A problem with professors is that they are often old. That's not really a problem in and of itself, but it is a problem when they teach something that requires knowing the now. The field most in need of being up to the minute for the Seminary student is Evangelism. It is speaking to the culture as it is now, but some my first Evangelism professor didn't know what now was.
The night after I attend a successful and thriving young adult's meeting where people were drinking, I was told that if I drank alcohol as a minister I would fail. He imagined churches to be the Baptist hollows of his past, and constantly sighted his forty years in the business. What business you ask? Being a professor at a seminary. A place were people in the audience pay to come hear about Christianity. Sounds like Evangelism to me . . .

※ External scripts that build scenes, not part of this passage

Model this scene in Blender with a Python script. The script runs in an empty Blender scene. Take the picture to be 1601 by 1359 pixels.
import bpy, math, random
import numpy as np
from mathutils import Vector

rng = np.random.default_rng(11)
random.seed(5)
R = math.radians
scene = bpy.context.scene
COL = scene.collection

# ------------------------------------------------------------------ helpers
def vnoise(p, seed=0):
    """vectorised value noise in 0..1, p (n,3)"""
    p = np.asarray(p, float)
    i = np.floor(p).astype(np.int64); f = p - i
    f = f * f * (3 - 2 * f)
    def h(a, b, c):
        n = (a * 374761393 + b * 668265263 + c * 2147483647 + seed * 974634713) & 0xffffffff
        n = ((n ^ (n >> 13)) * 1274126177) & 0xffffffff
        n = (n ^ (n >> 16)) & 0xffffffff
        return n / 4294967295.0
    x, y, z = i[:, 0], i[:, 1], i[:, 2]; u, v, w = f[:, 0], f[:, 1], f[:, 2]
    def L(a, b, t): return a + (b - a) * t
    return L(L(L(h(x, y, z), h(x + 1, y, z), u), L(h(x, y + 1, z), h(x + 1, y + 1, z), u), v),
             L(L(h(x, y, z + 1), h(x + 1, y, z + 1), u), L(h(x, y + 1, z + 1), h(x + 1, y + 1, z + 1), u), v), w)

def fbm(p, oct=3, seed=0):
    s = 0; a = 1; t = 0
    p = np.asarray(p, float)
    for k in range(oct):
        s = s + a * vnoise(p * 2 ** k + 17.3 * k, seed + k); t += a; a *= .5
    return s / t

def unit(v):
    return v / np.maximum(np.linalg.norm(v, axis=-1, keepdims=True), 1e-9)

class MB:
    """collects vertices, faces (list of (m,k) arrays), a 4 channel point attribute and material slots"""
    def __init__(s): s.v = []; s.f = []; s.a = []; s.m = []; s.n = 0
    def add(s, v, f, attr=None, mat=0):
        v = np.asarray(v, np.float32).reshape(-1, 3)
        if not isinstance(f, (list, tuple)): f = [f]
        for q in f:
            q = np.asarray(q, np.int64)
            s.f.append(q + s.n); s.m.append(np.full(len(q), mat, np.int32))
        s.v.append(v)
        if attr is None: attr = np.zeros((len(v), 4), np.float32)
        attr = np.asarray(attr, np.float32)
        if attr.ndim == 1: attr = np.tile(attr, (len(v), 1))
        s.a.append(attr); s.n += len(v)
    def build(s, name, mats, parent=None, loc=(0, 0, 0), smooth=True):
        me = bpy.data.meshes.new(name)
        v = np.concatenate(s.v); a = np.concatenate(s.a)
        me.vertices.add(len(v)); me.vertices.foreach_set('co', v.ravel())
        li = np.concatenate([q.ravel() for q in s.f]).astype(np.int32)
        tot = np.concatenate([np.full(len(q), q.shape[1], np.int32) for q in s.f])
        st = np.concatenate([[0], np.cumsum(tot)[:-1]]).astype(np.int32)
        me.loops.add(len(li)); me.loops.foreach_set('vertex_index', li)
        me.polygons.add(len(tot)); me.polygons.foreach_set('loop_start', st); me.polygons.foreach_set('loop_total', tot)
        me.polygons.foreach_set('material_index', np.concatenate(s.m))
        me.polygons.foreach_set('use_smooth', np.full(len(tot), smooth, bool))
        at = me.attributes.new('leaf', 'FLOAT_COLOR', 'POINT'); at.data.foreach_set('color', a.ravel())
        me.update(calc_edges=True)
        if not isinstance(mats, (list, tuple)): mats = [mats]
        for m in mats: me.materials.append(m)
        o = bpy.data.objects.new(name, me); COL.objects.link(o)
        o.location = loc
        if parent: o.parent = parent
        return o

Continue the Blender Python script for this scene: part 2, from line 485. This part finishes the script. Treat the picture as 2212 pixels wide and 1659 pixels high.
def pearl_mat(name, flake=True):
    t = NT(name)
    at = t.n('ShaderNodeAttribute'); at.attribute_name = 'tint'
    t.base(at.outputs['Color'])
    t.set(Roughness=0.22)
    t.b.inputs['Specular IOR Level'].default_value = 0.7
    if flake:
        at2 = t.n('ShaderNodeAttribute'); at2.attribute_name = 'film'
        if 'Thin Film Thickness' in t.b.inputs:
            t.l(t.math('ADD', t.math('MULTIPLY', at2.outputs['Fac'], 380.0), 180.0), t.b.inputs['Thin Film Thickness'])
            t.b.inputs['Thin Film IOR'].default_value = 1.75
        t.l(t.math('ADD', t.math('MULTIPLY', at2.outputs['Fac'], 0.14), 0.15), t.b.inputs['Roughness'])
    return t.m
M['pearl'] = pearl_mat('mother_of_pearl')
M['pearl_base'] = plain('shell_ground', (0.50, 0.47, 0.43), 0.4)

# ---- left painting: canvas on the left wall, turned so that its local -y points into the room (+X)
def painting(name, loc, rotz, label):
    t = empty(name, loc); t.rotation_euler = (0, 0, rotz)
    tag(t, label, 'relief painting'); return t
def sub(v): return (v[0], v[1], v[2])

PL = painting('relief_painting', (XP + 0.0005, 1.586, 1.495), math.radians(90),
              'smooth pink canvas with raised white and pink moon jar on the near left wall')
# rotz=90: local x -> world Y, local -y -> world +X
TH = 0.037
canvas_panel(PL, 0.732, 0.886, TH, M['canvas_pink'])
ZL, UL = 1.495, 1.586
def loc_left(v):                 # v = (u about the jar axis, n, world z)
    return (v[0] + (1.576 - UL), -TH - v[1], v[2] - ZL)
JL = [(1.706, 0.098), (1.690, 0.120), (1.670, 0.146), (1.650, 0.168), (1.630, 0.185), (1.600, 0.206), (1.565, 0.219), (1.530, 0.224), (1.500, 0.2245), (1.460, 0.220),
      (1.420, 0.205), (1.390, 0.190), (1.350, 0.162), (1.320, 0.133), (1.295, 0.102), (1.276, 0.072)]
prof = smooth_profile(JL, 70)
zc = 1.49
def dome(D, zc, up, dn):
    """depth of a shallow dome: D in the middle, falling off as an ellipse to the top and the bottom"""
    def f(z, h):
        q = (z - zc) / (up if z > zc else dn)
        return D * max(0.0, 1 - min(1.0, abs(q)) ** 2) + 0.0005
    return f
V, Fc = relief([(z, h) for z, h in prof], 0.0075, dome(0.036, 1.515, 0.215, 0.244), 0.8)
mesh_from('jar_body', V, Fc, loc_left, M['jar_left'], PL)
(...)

Another problem that comes up in a lot of fields is that Professors tend to think what was liberal or forward thinking when they were younger is forward thinking still. The constant lecturing on how to get by in a post-modern world is useless. We have left post-modernism long ago into a world that drives knowledge accessed on passion. To learn about the selfish yuppie mind of the nineties is a ridiculous exercise. Christians don't face uncaring people any more. We face people who passionately care about other things and not worldly things either.
We live in a world where the monetary victory is a villain. The term lost is a backwards old term, and we must refuse to let Billy Graham shape our Evangelism.